Athens and Greek Revival concept

The European dream of liberating Greece and living Renaissance and Enlightenment ages was a reality. Athens architectonic plan followed the concept of a thematic park for European. The term of Greek Revival was first used in 1842 by Charles Robert Cockerell in a lecture he gave as Professor of Architecture to the Royal Academy of Arts, London. At that period few Grand Tourists called on Athens during the first half of the 18th century, and none made any significant study of the architectural ruins.

Also European buildings were imitating the Greek style. The earliest Greek building was the Brandenburg Gate (1788–91) by Carl Gotthard Langhans, who modelled it on the Propylaea. Wilkins and Robert Smirke went on to build some of the most important buildings of the era, including the Theatre Royal, the British Museum (1823–48), the Wilkins Building of University College London (1826–30) and the National Gallery (1832–38).
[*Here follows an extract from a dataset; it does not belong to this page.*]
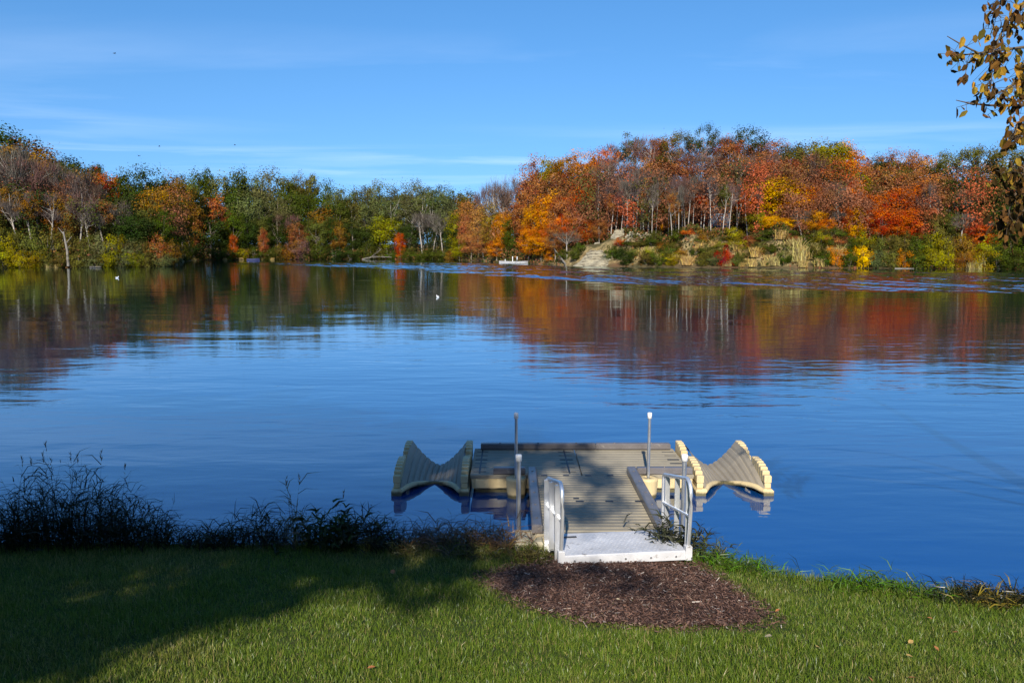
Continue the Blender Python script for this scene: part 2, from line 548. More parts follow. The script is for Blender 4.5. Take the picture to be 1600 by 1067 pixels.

Numismatic Museum in Syntagma 
In Greece the person who led Greek Revival was Heinrich Schliemann. The modern Athens Numismatic Museum, was built as Ιλίου Μέλαθρον (1878-1879), designed by the German architect Ernst Ziller, as the residence of Schliemann’s family. In 1926 the building was sold to the Greek state for the amount of 27.000.000 drachmas. Schliemman funded excavation all over Greece. Today it’s house hosts a very interesting museum. Schliemann’s corpse is today to the First Cemetery in Athens.

Grande Bretagne 

Another prestigious former house, was Grande Bretagne Hotel (1842-1843), in Syntagma, initially built for wealthy Greek merchant Antonis Dimitriou. Athens was not the capital yet and it was a stop from Constantinople trip to Nafplio in Pelopponesus. The King’s cook Stathis Lampsas, went into partnership with the owner of previous Grande Bretagne hotel (located in the corner of Karageorgi Servias and Stadiou) in 1874, and with less than a one million loan in drachmas, bought and renovated Dimitriou mansion. In 1896 Athens first Olympics it hosts notable guests and gains international reputation.

 

With the house of the British admiral Pulteney Malcolm (1837) in Patissia, the orders for Schaubert and Kleanthis move one. The house now lies on Agias Zonis Street and houses the Hospice for the Disabled of Athens. Also the house of Ambrosios Rallis on Klafthmonos Square, which was built in 1835, also by Kleanthis, later housed the British Embassy until its demolition in 1938.